4. QUALITY EDUCATION

US Bancorp Anticipates Fee-Based Momentum After Year of ‘Uncertainty’ – PYMNTS.com

Written by Amanda

U.S. Bancorp’s most recent quarter took note of changing dynamics in deposit activity, growth in card loans, and momentum in its payments-related business lines that should last through the current year, according to management commentary Thursday (Jan. 16).

Earnings materials show credit card loans were $29.4 billion at the end of the most recent quarter, up from $27.7 billion a year ago. Net charge-offs were 4.28% in the most recent period, as measured against the overall credit card loan book, compared to 3.65% last year.

Elsewhere in the company’s data, the Payments Services segment saw 2.4% year over year growth in merchant processing fee revenues, and 4.9% growth in corporate payments fee revenues. Separate company filings revealed that U.S. Bancorp realized $191 million in corporate payments products revenues in the most recent quarter and $419 million in merchant processing services revenues.

Deposit Growth

CFO John Stern said on the conference call with analysts that total average deposits increased 0.7% on a linked-quarter basis to $512 billion. “Our percentage of non interest bearing deposits to total deposits now looks to have stabilized in line with our earlier expectations,” he said.

Total revenue growth is expected to be in the range of 3% to 5% for the current year as compared to 2024, according to Stern.

U.S. Bancorp shares were down 4% in intraday trading on Thursday.

CEO Andy Cecere said on the call that “going into the year, there was much uncertainty with respect to the broader macroeconomic environment, persistent inflation, significant rate volatility, political and regulatory headwinds to name a few, but we effectively managed through the changes and most importantly executed on our strategic objectives.”

During the question-and-answer session with analysts, Stern noted “really solid and healthy growth on the fee side of things. And we have a lot of momentum building. And that’s despite some headwinds that we saw, particularly on our prepaid, on the card side of things, as well as freight … We also saw headwinds with the ATM exit of our cash servicing business. So those things will abate or have abated here in 2024. And so we see obviously momentum in the core.” The company is holding forward guidance for its fee growth to be in the mid-single digits.

“In payments, we have good momentum in a number of areas, strategic initiatives that are underway. Treasury management and capital markets continue to have strong growth in certain areas,” said the CFO.

Looking ahead, Stern said that “for the purposes of our forecast, as we’re thinking about ’25, we have pretty modest loan and deposit growth for the full year.”

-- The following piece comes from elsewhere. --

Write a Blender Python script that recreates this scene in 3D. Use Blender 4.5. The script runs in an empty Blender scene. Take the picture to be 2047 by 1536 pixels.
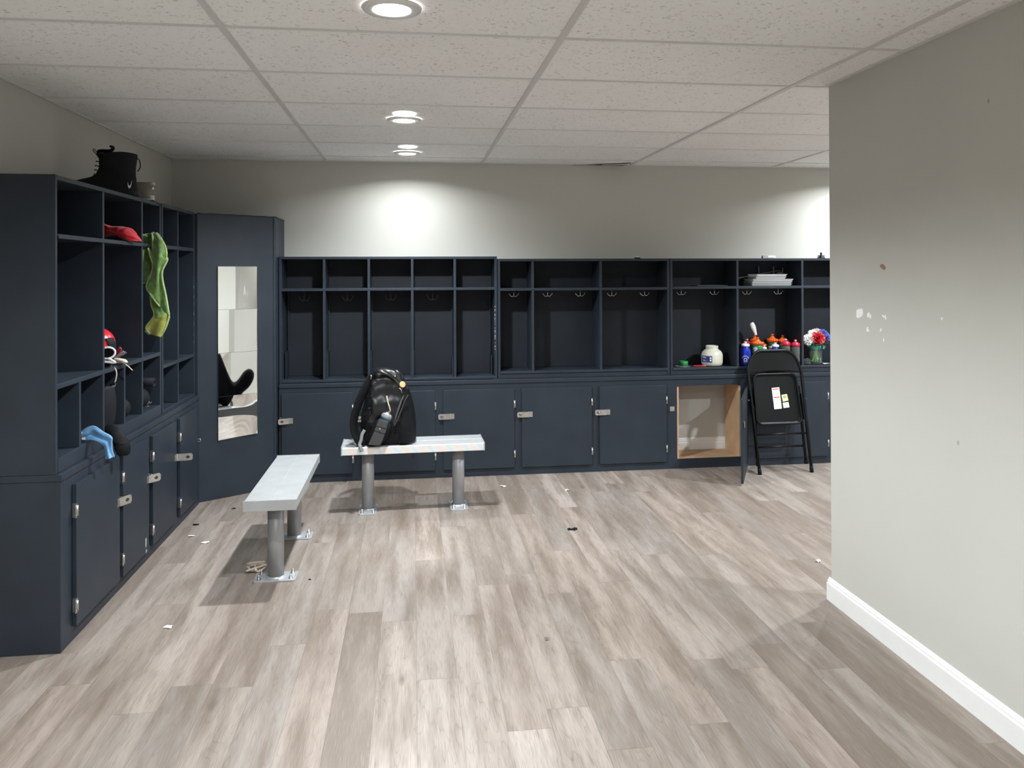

Asked later on the call about technology and digital initiatives, CEO Cecere said that “in this environment, this interconnectedness of banking and payments is as important as it’s ever been. And the concept of moving money together with storing money and lending money is all intertwined … To the extent we can offer these things together with a terrific technology platform that we have and also have the ability to grow that in a very capital-efficient, fee-focused way — that’s why we want to retain the business. And the interconnectedness of that is as critical as it’s been in the last 20 years. So we’re very focused on this business because of that opportunity.”